What to work on: Return, exactly as written, every line from the first line of the data below through the line that contains "from mathutils import Vector, Matrix".

Given material:
• • • • • • •

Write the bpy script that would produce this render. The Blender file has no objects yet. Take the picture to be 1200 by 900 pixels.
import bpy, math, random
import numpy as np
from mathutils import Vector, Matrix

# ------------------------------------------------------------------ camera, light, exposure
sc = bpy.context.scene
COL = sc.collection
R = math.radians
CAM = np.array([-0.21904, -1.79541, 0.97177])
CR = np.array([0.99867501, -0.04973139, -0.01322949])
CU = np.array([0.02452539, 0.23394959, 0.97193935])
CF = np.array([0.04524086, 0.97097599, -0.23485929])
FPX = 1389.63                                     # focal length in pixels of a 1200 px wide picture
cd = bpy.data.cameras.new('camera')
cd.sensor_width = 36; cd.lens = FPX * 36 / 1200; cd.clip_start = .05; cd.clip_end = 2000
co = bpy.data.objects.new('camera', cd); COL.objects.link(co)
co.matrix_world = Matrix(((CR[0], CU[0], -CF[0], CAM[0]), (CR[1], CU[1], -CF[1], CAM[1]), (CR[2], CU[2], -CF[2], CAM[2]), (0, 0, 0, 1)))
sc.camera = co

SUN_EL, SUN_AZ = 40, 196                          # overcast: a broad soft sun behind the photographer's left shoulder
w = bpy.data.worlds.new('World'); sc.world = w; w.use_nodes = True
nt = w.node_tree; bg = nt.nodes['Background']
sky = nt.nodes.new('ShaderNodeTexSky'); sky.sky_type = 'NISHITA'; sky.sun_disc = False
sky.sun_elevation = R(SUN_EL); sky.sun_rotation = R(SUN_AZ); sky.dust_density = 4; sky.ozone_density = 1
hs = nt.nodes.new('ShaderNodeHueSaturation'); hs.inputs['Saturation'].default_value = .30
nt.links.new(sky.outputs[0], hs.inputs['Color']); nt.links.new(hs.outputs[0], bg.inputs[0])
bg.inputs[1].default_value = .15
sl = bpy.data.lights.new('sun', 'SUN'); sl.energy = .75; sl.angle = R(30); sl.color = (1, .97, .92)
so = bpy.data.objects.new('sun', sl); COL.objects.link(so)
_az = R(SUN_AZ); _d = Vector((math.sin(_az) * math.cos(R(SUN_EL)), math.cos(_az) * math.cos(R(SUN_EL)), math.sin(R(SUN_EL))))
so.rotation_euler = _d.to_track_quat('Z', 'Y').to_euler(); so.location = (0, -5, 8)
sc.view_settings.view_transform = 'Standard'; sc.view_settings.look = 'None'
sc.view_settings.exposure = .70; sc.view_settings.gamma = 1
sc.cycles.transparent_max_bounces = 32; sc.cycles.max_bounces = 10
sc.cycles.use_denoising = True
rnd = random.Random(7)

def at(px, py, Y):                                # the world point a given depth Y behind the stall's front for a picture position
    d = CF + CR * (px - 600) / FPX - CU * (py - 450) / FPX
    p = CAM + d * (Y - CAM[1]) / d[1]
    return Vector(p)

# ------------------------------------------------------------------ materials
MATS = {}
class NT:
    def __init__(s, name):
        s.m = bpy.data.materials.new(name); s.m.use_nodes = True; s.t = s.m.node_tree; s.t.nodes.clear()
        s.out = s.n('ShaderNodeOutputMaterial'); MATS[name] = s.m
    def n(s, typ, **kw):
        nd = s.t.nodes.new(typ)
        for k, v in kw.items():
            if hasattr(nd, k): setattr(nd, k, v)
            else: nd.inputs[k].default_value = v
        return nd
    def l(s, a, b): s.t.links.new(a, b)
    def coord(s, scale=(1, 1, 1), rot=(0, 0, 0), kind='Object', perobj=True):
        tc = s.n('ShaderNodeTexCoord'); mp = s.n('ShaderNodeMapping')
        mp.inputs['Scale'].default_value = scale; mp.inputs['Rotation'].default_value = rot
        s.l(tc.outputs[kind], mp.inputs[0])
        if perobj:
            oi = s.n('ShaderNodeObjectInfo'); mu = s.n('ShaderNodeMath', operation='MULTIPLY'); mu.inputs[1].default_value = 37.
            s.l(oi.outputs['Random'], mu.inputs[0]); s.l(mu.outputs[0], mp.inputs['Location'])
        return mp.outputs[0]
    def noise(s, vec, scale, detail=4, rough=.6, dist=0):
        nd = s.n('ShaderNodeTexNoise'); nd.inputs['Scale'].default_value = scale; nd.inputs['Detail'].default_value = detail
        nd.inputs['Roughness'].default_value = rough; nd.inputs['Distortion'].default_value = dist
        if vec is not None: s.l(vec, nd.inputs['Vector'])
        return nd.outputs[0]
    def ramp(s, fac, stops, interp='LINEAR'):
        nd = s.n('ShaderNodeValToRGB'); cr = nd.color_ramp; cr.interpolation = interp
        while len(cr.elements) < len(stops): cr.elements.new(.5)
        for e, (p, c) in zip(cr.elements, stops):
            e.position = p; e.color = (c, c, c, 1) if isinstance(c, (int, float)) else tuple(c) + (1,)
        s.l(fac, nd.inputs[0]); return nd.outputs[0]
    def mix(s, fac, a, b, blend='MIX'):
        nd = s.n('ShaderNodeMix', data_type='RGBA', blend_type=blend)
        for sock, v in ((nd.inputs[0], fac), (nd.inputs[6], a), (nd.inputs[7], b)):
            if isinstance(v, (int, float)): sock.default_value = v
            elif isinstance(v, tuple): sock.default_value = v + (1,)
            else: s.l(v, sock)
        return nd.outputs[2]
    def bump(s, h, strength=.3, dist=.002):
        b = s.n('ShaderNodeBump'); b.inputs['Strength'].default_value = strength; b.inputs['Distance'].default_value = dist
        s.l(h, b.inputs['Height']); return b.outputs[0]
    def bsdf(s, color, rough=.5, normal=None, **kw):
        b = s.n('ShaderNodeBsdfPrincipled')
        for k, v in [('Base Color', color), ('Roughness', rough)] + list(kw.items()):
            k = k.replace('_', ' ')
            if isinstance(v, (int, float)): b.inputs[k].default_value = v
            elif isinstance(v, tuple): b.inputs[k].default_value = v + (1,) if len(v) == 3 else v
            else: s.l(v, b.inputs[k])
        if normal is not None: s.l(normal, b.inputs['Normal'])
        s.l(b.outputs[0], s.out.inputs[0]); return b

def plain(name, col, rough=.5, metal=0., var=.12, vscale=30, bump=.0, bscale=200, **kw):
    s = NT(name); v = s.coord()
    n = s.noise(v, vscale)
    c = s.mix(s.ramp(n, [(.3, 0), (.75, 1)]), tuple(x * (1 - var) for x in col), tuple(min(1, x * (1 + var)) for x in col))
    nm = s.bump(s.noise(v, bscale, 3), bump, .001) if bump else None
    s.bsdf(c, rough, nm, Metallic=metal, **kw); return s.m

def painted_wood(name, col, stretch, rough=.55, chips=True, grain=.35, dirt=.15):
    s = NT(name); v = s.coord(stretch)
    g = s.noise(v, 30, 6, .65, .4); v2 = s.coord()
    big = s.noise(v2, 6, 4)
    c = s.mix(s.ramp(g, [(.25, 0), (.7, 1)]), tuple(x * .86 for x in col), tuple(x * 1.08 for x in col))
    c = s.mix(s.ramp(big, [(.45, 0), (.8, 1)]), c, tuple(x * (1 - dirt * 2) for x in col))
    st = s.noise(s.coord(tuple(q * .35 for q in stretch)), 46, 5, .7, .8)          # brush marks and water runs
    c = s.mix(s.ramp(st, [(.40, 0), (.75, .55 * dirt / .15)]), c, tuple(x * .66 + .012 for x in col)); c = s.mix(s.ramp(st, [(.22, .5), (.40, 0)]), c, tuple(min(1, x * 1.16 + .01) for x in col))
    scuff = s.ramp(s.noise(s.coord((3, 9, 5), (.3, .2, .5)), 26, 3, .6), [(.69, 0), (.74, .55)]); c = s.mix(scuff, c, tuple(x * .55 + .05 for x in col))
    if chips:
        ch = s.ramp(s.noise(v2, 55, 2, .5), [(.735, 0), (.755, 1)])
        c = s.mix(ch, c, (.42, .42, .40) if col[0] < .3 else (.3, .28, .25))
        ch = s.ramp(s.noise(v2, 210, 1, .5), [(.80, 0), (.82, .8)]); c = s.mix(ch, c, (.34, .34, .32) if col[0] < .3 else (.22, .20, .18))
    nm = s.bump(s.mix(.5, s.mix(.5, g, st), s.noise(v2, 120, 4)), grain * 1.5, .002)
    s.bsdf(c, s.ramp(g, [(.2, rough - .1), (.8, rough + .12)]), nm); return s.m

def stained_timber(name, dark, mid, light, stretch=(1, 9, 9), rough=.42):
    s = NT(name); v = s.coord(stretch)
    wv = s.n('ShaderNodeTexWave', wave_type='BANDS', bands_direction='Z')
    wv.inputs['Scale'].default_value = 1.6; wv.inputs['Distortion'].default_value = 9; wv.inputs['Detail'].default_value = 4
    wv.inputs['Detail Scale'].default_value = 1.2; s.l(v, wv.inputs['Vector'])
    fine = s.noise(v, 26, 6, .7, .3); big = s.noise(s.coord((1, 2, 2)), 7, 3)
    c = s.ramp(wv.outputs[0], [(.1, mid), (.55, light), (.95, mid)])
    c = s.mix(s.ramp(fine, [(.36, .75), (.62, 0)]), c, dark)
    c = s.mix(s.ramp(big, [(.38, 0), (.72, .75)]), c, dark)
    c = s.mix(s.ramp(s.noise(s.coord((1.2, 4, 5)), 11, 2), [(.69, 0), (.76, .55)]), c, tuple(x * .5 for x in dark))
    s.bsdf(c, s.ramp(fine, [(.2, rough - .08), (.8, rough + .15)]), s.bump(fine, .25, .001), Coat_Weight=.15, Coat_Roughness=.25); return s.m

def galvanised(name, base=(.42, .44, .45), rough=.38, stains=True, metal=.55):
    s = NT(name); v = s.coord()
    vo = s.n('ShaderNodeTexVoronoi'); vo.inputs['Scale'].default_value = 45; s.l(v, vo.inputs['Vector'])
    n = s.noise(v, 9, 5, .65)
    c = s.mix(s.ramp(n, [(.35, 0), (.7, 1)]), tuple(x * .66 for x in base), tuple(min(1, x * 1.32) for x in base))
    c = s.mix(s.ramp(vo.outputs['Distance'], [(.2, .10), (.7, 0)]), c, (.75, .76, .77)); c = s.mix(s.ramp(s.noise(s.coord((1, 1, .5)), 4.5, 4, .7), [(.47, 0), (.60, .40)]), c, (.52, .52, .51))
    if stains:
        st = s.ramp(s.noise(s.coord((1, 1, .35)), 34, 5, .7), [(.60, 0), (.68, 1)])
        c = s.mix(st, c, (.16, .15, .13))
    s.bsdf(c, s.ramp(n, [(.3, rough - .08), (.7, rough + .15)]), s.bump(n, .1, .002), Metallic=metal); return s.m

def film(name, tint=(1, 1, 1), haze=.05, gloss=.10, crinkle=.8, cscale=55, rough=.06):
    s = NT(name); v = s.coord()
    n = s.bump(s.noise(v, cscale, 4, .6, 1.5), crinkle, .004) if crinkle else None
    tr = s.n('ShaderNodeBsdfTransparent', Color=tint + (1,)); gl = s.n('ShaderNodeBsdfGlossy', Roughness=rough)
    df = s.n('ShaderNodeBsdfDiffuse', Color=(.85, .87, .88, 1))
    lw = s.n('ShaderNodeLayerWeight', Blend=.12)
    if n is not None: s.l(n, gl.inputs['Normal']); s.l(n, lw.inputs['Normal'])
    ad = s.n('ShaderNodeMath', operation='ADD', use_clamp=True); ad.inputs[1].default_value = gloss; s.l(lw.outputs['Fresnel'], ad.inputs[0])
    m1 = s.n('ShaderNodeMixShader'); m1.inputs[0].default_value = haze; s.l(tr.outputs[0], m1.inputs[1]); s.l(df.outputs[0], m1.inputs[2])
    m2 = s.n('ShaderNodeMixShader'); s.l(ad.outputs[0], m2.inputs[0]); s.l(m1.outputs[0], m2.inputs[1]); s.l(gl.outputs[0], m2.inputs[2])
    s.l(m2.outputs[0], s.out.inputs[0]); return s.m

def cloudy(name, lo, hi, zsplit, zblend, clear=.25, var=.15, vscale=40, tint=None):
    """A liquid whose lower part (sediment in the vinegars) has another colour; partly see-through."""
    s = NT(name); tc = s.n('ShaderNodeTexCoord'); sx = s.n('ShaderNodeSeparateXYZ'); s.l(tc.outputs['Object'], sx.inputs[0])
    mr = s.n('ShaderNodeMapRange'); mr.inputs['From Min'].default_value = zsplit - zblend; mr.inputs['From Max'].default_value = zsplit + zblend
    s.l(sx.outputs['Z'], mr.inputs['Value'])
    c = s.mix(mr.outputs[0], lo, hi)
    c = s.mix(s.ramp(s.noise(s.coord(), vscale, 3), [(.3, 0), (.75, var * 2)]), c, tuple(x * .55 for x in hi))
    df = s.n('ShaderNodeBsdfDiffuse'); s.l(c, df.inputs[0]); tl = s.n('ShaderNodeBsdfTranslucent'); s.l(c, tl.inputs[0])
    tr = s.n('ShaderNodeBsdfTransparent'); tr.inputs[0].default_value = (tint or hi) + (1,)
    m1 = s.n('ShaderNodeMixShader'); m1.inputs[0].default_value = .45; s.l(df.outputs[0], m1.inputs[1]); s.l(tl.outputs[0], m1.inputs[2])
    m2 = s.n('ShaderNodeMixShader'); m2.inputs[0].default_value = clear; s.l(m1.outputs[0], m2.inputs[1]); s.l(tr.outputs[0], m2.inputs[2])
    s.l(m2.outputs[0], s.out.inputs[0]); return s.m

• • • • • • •

Exercise result:
Write the bpy script that would produce this render. The Blender file has no objects yet. Take the picture to be 1200 by 900 pixels.
import bpy, math, random
import numpy as np
from mathutils import Vector, Matrix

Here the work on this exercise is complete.